Starting with the first line of the data below, copy each line up to and including the one containing "COL = scene.collection". Pictures stay out.
==== RAW DATA
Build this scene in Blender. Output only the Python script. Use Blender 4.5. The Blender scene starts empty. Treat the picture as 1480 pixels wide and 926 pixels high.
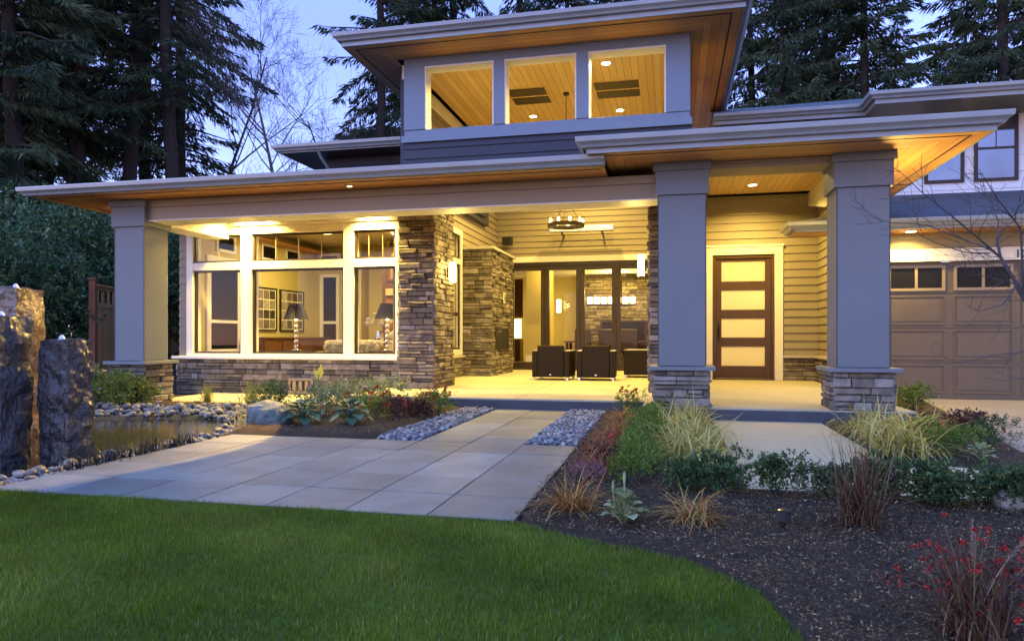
import bpy, math, random
import numpy as np
from mathutils import Vector, Matrix, noise as mnoise
R = math.radians
random.seed(7); rng = np.random.default_rng(7)
scene = bpy.context.scene
COL = scene.collection

# ---------------------------------------------------------------- camera
YAW = math.atan(.2277)
cam_d = bpy.data.cameras.new('camera'); cam = bpy.data.objects.new('camera', cam_d); COL.objects.link(cam)
cam.location = (0, 0, 1.02); cam.rotation_euler = (R(90), 0, YAW)
cam_d.sensor_width = 36; cam_d.lens = 24.57; cam_d.shift_y = 24/1480
cam_d.clip_start = .05; cam_d.clip_end = 600
scene.camera = cam

# ---------------------------------------------------------------- dusk sky and sun
SUN_EL, SUN_AZ = 20, 228
w = bpy.data.worlds.new('World'); scene.world = w; w.use_nodes = True
nt = w.node_tree; nt.nodes.clear()
sky = nt.nodes.new('ShaderNodeTexSky'); sky.sky_type = 'NISHITA'; sky.sun_disc = False
sky.sun_elevation = R(SUN_EL); sky.sun_rotation = R(SUN_AZ); sky.air_density = 1.2; sky.dust_density = .1; sky.ozone_density = 5
tint = nt.nodes.new('ShaderNodeMix'); tint.data_type = 'RGBA'; tint.blend_type = 'MULTIPLY'; tint.inputs[0].default_value = 1
tcw = nt.nodes.new('ShaderNodeTexCoord'); sxw = nt.nodes.new('ShaderNodeSeparateXYZ'); rw = nt.nodes.new('ShaderNodeValToRGB')
nt.links.new(tcw.outputs['Generated'], sxw.inputs[0]); nt.links.new(sxw.outputs[2], rw.inputs[0]); nt.links.new(rw.outputs[0], tint.inputs[7])
rw.color_ramp.elements[0].position = .40; rw.color_ramp.elements[0].color = (.72, .505, .74, 1)
rw.color_ramp.elements[1].position = .75; rw.color_ramp.elements[1].color = (1.04, .99, 1.16, 1)
bg = nt.nodes.new('ShaderNodeBackground'); bg.inputs[1].default_value = .14
wo = nt.nodes.new('ShaderNodeOutputWorld')
nt.links.new(sky.outputs[0], tint.inputs[6]); nt.links.new(tint.outputs[2], bg.inputs[0]); nt.links.new(bg.outputs[0], wo.inputs[0])
sd = bpy.data.lights.new('sun', 'SUN'); sd.energy = .12; sd.angle = R(20); sd.color = (.52, .70, 1.0)
sun = bpy.data.objects.new('sun', sd); COL.objects.link(sun)
sun.rotation_euler = Vector((.70, .63, -.342)).to_track_quat('-Z', 'Y').to_euler()
vs = scene.view_settings; vs.view_transform = 'Standard'; vs.look = 'None'; vs.exposure = 2.38; vs.gamma = 1; vs.use_curve_mapping = False
cy = scene.cycles; cy.use_denoising = True; cy.max_bounces = 7; cy.diffuse_bounces = 4; cy.glossy_bounces = 4
cy.transparent_max_bounces = 16; cy.transmission_bounces = 6; cy.sample_clamp_indirect = 6; cy.caustics_reflective = False; cy.caustics_refractive = False
LK = .44
WARM = (1.0, .71, .18)
WARMW = (1.0, .76, .26)

# ---------------------------------------------------------------- photo pixel (1480 wide) -> point on the level z
def G(px, py, z=0.0):
    u = (px-740)/1010; s, c = math.sin(YAW), math.cos(YAW)
    D = 1010*(1.02-z)/(py-487)
    return D*(u*c-s), D*(c+u*s)

# ---------------------------------------------------------------- materials
def new_mat(name):
    m = bpy.data.materials.new(name); m.use_nodes = True
    return m, m.node_tree, m.node_tree.nodes['Principled BSDF']
def N(nt, t, **k):
    n = nt.nodes.new(t)
    for a, b in k.items(): setattr(n, a, b)
    return n
def ramp(nt, src, stops):
    r = N(nt, 'ShaderNodeValToRGB'); e = r.color_ramp.elements
    while len(e) > 1: e.remove(e[0])
    e[0].position = stops[0][0]; e[0].color = (*stops[0][1], 1)
    for p, c in stops[1:]:
        q = e.new(p); q.color = (*c, 1)
    nt.links.new(src, r.inputs[0]); return r
def coords(nt, stretch=(1, 1, 1)):
    tc = N(nt, 'ShaderNodeTexCoord'); mp = N(nt, 'ShaderNodeMapping'); mp.inputs['Scale'].default_value = stretch
    nt.links.new(tc.outputs['Object'], mp.inputs[0]); return mp.outputs[0]
def noise_n(nt, vec, scale, detail=5, rough=.6):
    n = N(nt, 'ShaderNodeTexNoise'); n.inputs['Scale'].default_value = scale; n.inputs['Detail'].default_value = detail
    n.inputs['Roughness'].default_value = rough; nt.links.new(vec, n.inputs['Vector']); return n.outputs[0]
def mixc(nt, fac, a, b, mode='MIX'):
    m = N(nt, 'ShaderNodeMix', data_type='RGBA', blend_type=mode)
    for i, v in ((0, fac), (6, a), (7, b)):
        if hasattr(v, 'is_output'): nt.links.new(v, m.inputs[i])
        else: m.inputs[i].default_value = v if i == 0 else (*v, 1)
    return m.outputs[2]
def bump(nt, b, h, strength=.3, dist=.01):
    n = N(nt, 'ShaderNodeBump'); n.inputs['Strength'].default_value = strength; n.inputs['Distance'].default_value = dist
    nt.links.new(h, n.inputs['Height']); nt.links.new(n.outputs[0], b.inputs['Normal']); return n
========
THE REPLY -
Build this scene in Blender. Output only the Python script. Use Blender 4.5. The Blender scene starts empty. Treat the picture as 1480 pixels wide and 926 pixels high.
import bpy, math, random
import numpy as np
from mathutils import Vector, Matrix, noise as mnoise
R = math.radians
random.seed(7); rng = np.random.default_rng(7)
scene = bpy.context.scene
COL = scene.collection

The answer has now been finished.